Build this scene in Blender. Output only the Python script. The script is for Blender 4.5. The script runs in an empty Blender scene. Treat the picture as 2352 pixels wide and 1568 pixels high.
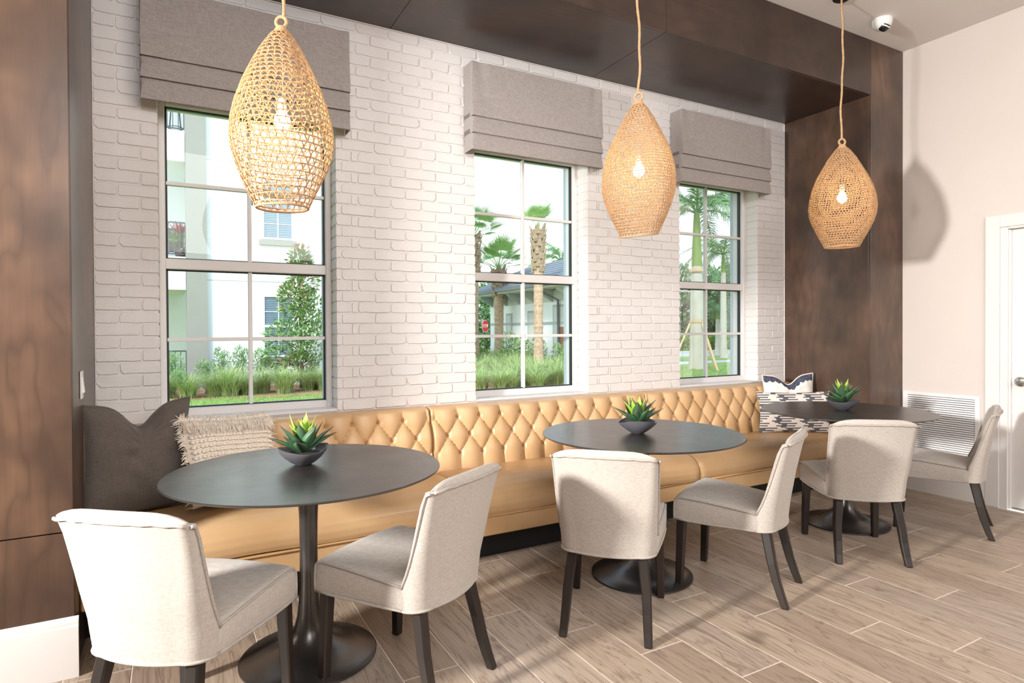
import bpy, math, random
from mathutils import Matrix, Vector, Euler
random.seed(11)
SC = bpy.context.scene
COL = SC.collection
PI = math.pi

# ---------------------------------------------------------------- camera
cam_data = bpy.data.cameras.new('camera')
cam = bpy.data.objects.new('camera', cam_data)
COL.objects.link(cam)
_F = Vector((0.4840726707801265, 0.8749748986678456, -0.009621647727312617))
_R = Vector((0.8749814267242225, -0.4841309561891496, -0.0049719359432211134))
_U = Vector((0.00900845666244193, 0.006011984744899116, 0.9999413501540918))
CAMPOS = Vector((0.0, -3.6668, 1.33))
cam.matrix_world = Matrix(((_R.x, _U.x, -_F.x, CAMPOS.x), (_R.y, _U.y, -_F.y, CAMPOS.y), (_R.z, _U.z, -_F.z, CAMPOS.z), (0, 0, 0, 1)))
cam_data.sensor_width = 36.0
cam_data.lens = 36.0 * 1404.77 / 2352.0
cam_data.shift_y = -(784.0 - 769.22) / 2352.0
cam_data.clip_start = 0.05
cam_data.clip_end = 400
SC.camera = cam

# ---------------------------------------------------------------- sky, sun, large lights, exposure
world = bpy.data.worlds.new('overcast_sky')
SC.world = world
world.use_nodes = True
_nt = world.node_tree
_nt.nodes.clear()
_o = _nt.nodes.new('ShaderNodeOutputWorld')
_b = _nt.nodes.new('ShaderNodeBackground')
_t = _nt.nodes.new('ShaderNodeTexCoord')
_m = _nt.nodes.new('ShaderNodeMapping')
_m.inputs['Scale'].default_value = (1.0, 1.0, 2.6)
_n = _nt.nodes.new('ShaderNodeTexNoise')
_n.inputs['Scale'].default_value = 2.2
_n.inputs['Detail'].default_value = 7
_r = _nt.nodes.new('ShaderNodeValToRGB')
_r.color_ramp.elements[0].position = 0.36
_r.color_ramp.elements[0].color = (0.84, 0.92, 1.0, 1)
_r.color_ramp.elements[1].position = 0.62
_r.color_ramp.elements[1].color = (1.0, 1.0, 1.0, 1)
_nt.links.new(_t.outputs['Generated'], _m.inputs['Vector'])
_nt.links.new(_m.outputs['Vector'], _n.inputs['Vector'])
_nt.links.new(_n.outputs['Fac'], _r.inputs['Fac'])
_sp = _nt.nodes.new('ShaderNodeSeparateXYZ')
_nt.links.new(_t.outputs['Generated'], _sp.inputs[0])
_el = _nt.nodes.new('ShaderNodeValToRGB')          # bluer towards the zenith, white haze near the horizon
_el.color_ramp.elements[0].position = 0.22
_el.color_ramp.elements[0].color = (1, 1, 1, 1)
_el.color_ramp.elements[1].position = 0.60
_el.color_ramp.elements[1].color = (0.50, 0.72, 1.0, 1)
_nt.links.new(_sp.outputs['Z'], _el.inputs['Fac'])
_mx = _nt.nodes.new('ShaderNodeMixRGB')
_mx.blend_type = 'MULTIPLY'
_mx.inputs['Fac'].default_value = 1.0
_nt.links.new(_r.outputs['Color'], _mx.inputs['Color1'])
_nt.links.new(_el.outputs['Color'], _mx.inputs['Color2'])
_nt.links.new(_mx.outputs['Color'], _b.inputs['Color'])
_b.inputs['Strength'].default_value = 2.1
_nt.links.new(_b.outputs['Background'], _o.inputs['Surface'])


def light(name, kind, loc, target, energy, color=(1, 1, 1), **kw):
    d = bpy.data.lights.new(name, kind)
    d.energy = energy
    d.color = color
    for k, v in kw.items():
        setattr(d, k, v)
    o = bpy.data.objects.new(name, d)
    COL.objects.link(o)
    o.location = loc
    v = Vector(target) - Vector(loc)
    o.rotation_euler = v.to_track_quat('-Z', 'Y').to_euler()
    return o


light('sun', 'SUN', (-12, -12, 17), (0.5, 0, 0), 3.6, (1.0, 0.97, 0.92), angle=math.radians(12))
# low hard light from the end of the room, and an added soft fill standing in for the rest of the room
light('key_light', 'AREA', (-3.25, -2.15, 2.0), (3.0, -1.25, 1.0), 120, (1.0, 0.98, 0.955), shape='DISK', size=0.44, spread=math.radians(84))
light('room_fill', 'AREA', (1.6, -5.2, 3.45), (2.3, -0.8, 0.9), 348, (1.0, 0.99, 0.985), shape='RECTANGLE', size=5.0, size_y=2.4)

SC.view_settings.view_transform = 'Standard'
SC.view_settings.look = 'None'
SC.view_settings.exposure = 0.05
SC.view_settings.gamma = 1.0
SC.view_settings.use_curve_mapping = False
SC.cycles.use_light_tree = False
SC.cycles.max_bounces = 5
SC.cycles.diffuse_bounces = 3
SC.cycles.glossy_bounces = 2
SC.cycles.transmission_bounces = 4
SC.cycles.transparent_max_bounces = 8
SC.cycles.caustics_reflective = False
SC.cycles.caustics_refractive = False
SC.cycles.sample_clamp_indirect = 4.0
SC.cycles.adaptive_threshold = 0.04


# ---------------------------------------------------------------- helpers
class MB:
    """collects verts and faces, then links them as one mesh object"""

    def __init__(self):
        self.v = []
        self.f = []
        self.mi = []
        self.cur = 0

    def add(self, vs, fs):
        n = len(self.v)
        self.v.extend([tuple(p) for p in vs])
        for f in fs:
            self.f.append(tuple(i + n for i in f))
            self.mi.append(self.cur)
        return self

    def box(self, x0, x1, y0, y1, z0, z1):
        return self.add([(x0, y0, z0), (x1, y0, z0), (x1, y1, z0), (x0, y1, z0), (x0, y0, z1), (x1, y0, z1), (x1, y1, z1), (x0, y1, z1)],
                        [(3, 2, 1, 0), (4, 5, 6, 7), (0, 1, 5, 4), (1, 2, 6, 5), (2, 3, 7, 6), (3, 0, 4, 7)])

    def cbox(self, x0, x1, y0, y1, z0, z1, c):
        """box with chamfered edges"""
        c = min(c, (x1 - x0) * .45, (y1 - y0) * .45, (z1 - z0) * .45)
        vs, idx = [], {}
        X, Y, Z = (x0, x1), (y0, y1), (z0, z1)
        for i in (0, 1):
            for j in (0, 1):
                for k in (0, 1):
                    sx, sy, sz = (1 - 2 * i) * c, (1 - 2 * j) * c, (1 - 2 * k) * c
                    idx[i, j, k, 0] = len(vs); vs.append((X[i], Y[j] + sy, Z[k] + sz))
                    idx[i, j, k, 1] = len(vs); vs.append((X[i] + sx, Y[j], Z[k] + sz))
                    idx[i, j, k, 2] = len(vs); vs.append((X[i] + sx, Y[j] + sy, Z[k]))
        fs = []
        cyc = [(0, 0), (1, 0), (1, 1), (0, 1)]
        for a in (0, 1):
            fx = [idx[a, p, q, 0] for p, q in cyc]
            fy = [idx[p, a, q, 1] for p, q in cyc]
            fz = [idx[p, q, a, 2] for p, q in cyc]
            fs.append(fx if a else fx[::-1])
            fs.append(fy[::-1] if a else fy)
            fs.append(fz if a else fz[::-1])
        for p in (0, 1):
            for q in (0, 1):
                fs.append((idx[p, q, 0, 0], idx[p, q, 1, 0], idx[p, q, 1, 1], idx[p, q, 0, 1]))
                fs.append((idx[p, 0, q, 0], idx[p, 1, q, 0], idx[p, 1, q, 2], idx[p, 0, q, 2]))
                fs.append((idx[0, p, q, 1], idx[1, p, q, 1], idx[1, p, q, 2], idx[0, p, q, 2]))
                for r in (0, 1):
                    pass
        for i in (0, 1):
            for j in (0, 1):
                for k in (0, 1):
                    fs.append((idx[i, j, k, 0], idx[i, j, k, 1], idx[i, j, k, 2]))
        return self.add(vs, fs)

    def tube(self, pts, r, n=6, closed=False, caps=True, flat=1.0):
        """sweep a circle along pts; r is a number or a list"""
        P = [Vector(p) for p in pts]
        m = len(P)
        rr = r if isinstance(r, (list, tuple)) else [r] * m
        vs, fs = [], []
        up = None
        for i in range(m):
            if closed:
                t = P[(i + 1) % m] - P[i - 1]
            else:
                t = P[min(i + 1, m - 1)] - P[max(i - 1, 0)]
            if t.length < 1e-9:
                t = Vector((0, 0, 1))
            t.normalize()
            if up is None:
                up = Vector((0, 0, 1)) if abs(t.z) < .9 else Vector((1, 0, 0))
            up = up - t * up.dot(t)
            if up.length < 1e-6:
                up = t.orthogonal()
            up.normalize()
            b = t.cross(up)
            for k in range(n):
                a = 2 * PI * k / n
                vs.append(P[i] + (up * math.cos(a) * flat + b * math.sin(a)) * rr[i])
        for i in range(m if closed else m - 1):
            j = (i + 1) % m
            for k in range(n):
                l = (k + 1) % n
                fs.append((i * n + k, i * n + l, j * n + l, j * n + k))
        if caps and not closed:
            fs.append(tuple(range(n))[::-1])
            fs.append(tuple((m - 1) * n + k for k in range(n)))
        return self.add(vs, fs)

    def lathe(self, prof, n=32, c=(0, 0, 0), cap0=True, cap1=True):
        vs, fs = [], []
        for (r, z) in prof:
            for k in range(n):
                a = 2 * PI * k / n
                vs.append((c[0] + r * math.cos(a), c[1] + r * math.sin(a), c[2] + z))
        for i in range(len(prof) - 1):
            for k in range(n):
                l = (k + 1) % n
                fs.append((i * n + k, i * n + l, (i + 1) * n + l, (i + 1) * n + k))
        if cap0:
            fs.append(tuple(range(n))[::-1])
        if cap1:
            fs.append(tuple((len(prof) - 1) * n + k for k in range(n)))
        return self.add(vs, fs)

    def grid(self, fn, nu, nv, closeu=False, flip=False):
        vs = [fn(i / (nu if closeu else nu - 1), j / (nv - 1)) for j in range(nv) for i in range(nu)]
        fs = []
        for j in range(nv - 1):
            for i in range(nu if closeu else nu - 1):
                k = (i + 1) % nu
                q = (j * nu + i, j * nu + k, (j + 1) * nu + k, (j + 1) * nu + i)
                fs.append(q[::-1] if flip else q)
        return self.add(vs, fs)

    def loft(self, rings, cap0=True, cap1=True):
        n = len(rings[0])
        vs = [p for r in rings for p in r]
        fs = []
        for i in range(len(rings) - 1):
            for k in range(n):
                l = (k + 1) % n
                fs.append((i * n + k, i * n + l, (i + 1) * n + l, (i + 1) * n + k))
        if cap0:
            fs.append(tuple(range(n))[::-1])
        if cap1:
            fs.append(tuple((len(rings) - 1) * n + k for k in range(n)))
        return self.add(vs, fs)

    def mesh(self, name, mats, smooth=False):
        me = bpy.data.meshes.new(name)
        me.from_pydata([tuple(p) for p in self.v], [], self.f)
        mats = mats if isinstance(mats, (list, tuple)) else [mats]
        for m in mats:
            me.materials.append(m)
        if len(mats) > 1:
            me.polygons.foreach_set('material_index', self.mi)
        import bmesh
        bm = bmesh.new()
        bm.from_mesh(me)
        bmesh.ops.recalc_face_normals(bm, faces=bm.faces)
        bm.to_mesh(me)
        bm.free()
        if smooth:
            me.polygons.foreach_set('use_smooth', [True] * len(me.polygons))
            if smooth != True:
                try:
                    me.set_sharp_from_angle(angle=math.radians(smooth))
                except Exception:
                    pass
        me.update()
        return me

    def build(self, name, mats, parent=None, smooth=False):
        return link(name, self.mesh(name, mats, smooth), parent)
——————
* **Exercise goal**
Set down again, exactly, the lines of the material above from its first line to the one with "SC.camera = cam", inclusive. Leave the pictures out.

* **Finished exercise**
Build this scene in Blender. Output only the Python script. The script is for Blender 4.5. The script runs in an empty Blender scene. Treat the picture as 2352 pixels wide and 1568 pixels high.
import bpy, math, random
from mathutils import Matrix, Vector, Euler
random.seed(11)
SC = bpy.context.scene
COL = SC.collection
PI = math.pi

# ---------------------------------------------------------------- camera
cam_data = bpy.data.cameras.new('camera')
cam = bpy.data.objects.new('camera', cam_data)
COL.objects.link(cam)
_F = Vector((0.4840726707801265, 0.8749748986678456, -0.009621647727312617))
_R = Vector((0.8749814267242225, -0.4841309561891496, -0.0049719359432211134))
_U = Vector((0.00900845666244193, 0.006011984744899116, 0.9999413501540918))
CAMPOS = Vector((0.0, -3.6668, 1.33))
cam.matrix_world = Matrix(((_R.x, _U.x, -_F.x, CAMPOS.x), (_R.y, _U.y, -_F.y, CAMPOS.y), (_R.z, _U.z, -_F.z, CAMPOS.z), (0, 0, 0, 1)))
cam_data.sensor_width = 36.0
cam_data.lens = 36.0 * 1404.77 / 2352.0
cam_data.shift_y = -(784.0 - 769.22) / 2352.0
cam_data.clip_start = 0.05
cam_data.clip_end = 400
SC.camera = cam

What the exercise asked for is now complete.